The most annoying of all is their love of cheers. They're always cheering each other on even when they're not drinking, which is practically never. Cheers here cheers there cheers everywhere.
Well, no cheers for their provincial approach to English. I like my garage just fine, I don't need a garaj. Nor do I need their pudding. I like dessert. I don't mind their supper though I eat dinner. I prefer trucks to lorries and hoods to bonnets. I would rather have a beer than a lager, even though they're the same thing. Of course loo is way better than toilet, but then a lot of people go to the toilet around here. I head for the john whenever I'm not near my bathroom.
Don't even get me onto the cockney rhyming slang. Apparently it was invented by the poor folks to fool the rich folks and somehow Barney Rubble means trouble.
Sometimes I get so confused by l'anglais I need a kip, that means nap. Other times I just get confused and want to throw my toys out of the pram, which means having a temper tantrum.
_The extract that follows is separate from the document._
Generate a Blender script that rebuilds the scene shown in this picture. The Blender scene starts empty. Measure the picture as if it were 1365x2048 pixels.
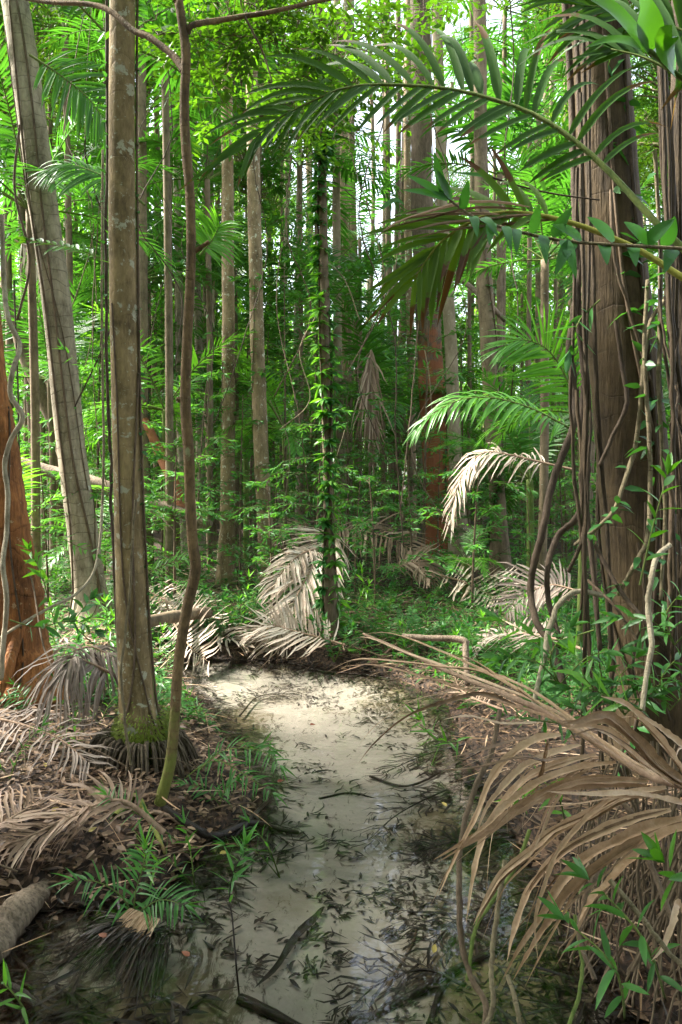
import bpy, math, random
import numpy as np
from mathutils import Vector
random.seed(7); rng = np.random.default_rng(7)
R_ = math.radians
F = 1593.0; W, H = 1365.0, 2048.0
HOR = 960.0
PITCH = math.atan((HOR - 1024) / F)      # negative: looks a little down
CZ = 1.7
scene = bpy.context.scene
col = bpy.data.collections.new('forest'); scene.collection.children.link(col)

# ------------------------------------------------------------------ mapping
def ray(px, py):
    u = (px - W/2) / F; v = (H/2 - py) / F
    c, s = math.cos(PITCH), math.sin(PITCH)
    return u, c - v*s, v*c + s
def P(px, py, d):
    x, y, z = ray(px, py)
    return np.array([x/y*d, d, CZ + z/y*d])

# stream outline on the water plane (z = 0), traced as bank points
_bank = [(-260,2048),(-60,1960),(-10,1880),(120,1822),(300,1800),(385,1730),(430,1690),(520,1640),(512,1560),(470,1500),
         (452,1455),(400,1410),(372,1360),(345,1328),(400,1316),(520,1322),(640,1332),(760,1345),(880,1395),(910,1440),(905,1500),(960,1550),
         (980,1620),(1030,1700),(1075,1760),(1120,1840),(1170,1920),(1290,2048)]
poly = [P(a, b, 1.0)[:0] if False else (lambda r: np.array([r[0]*(-CZ/r[2]), r[1]*(-CZ/r[2])]))(ray(a, b)) for a, b in _bank]
poly = [np.array([-1.9, 0.6])] + poly + [np.array([1.5, 0.6])]
poly = np.array(poly)
def sdf(x, y):
    x = np.asarray(x, float); y = np.asarray(y, float)
    dmin = np.full(x.shape, 1e9); inside = np.zeros(x.shape, bool)
    n = len(poly)
    for i in range(n):
        a = poly[i]; b = poly[(i+1) % n]; e = b - a
        t = np.clip(((x-a[0])*e[0] + (y-a[1])*e[1]) / (e@e), 0, 1)
        dx = x-a[0]-t*e[0]; dy = y-a[1]-t*e[1]
        dmin = np.minimum(dmin, np.hypot(dx, dy))
        c = ((a[1] > y) != (b[1] > y)) & (x < (b[0]-a[0])*(y-a[1])/(b[1]-a[1]+1e-12)+a[0])
        inside ^= c
    return np.where(inside, -dmin, dmin)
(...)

Believe it or not, the other day I had to explain to one of my writers that no one was going to understand him if he used the word fanny when referring to a man who was not actually gay but preferred women. Apparently here, fanny is the same as a front bottom. Yeah, that's a real keeper. To hell with peepee.
Mr. Cooke and I are often at cross purposes because he is usually up for something when I'm down for it. But despite the confusion neither of us knows what it means when something is mutually exclusive.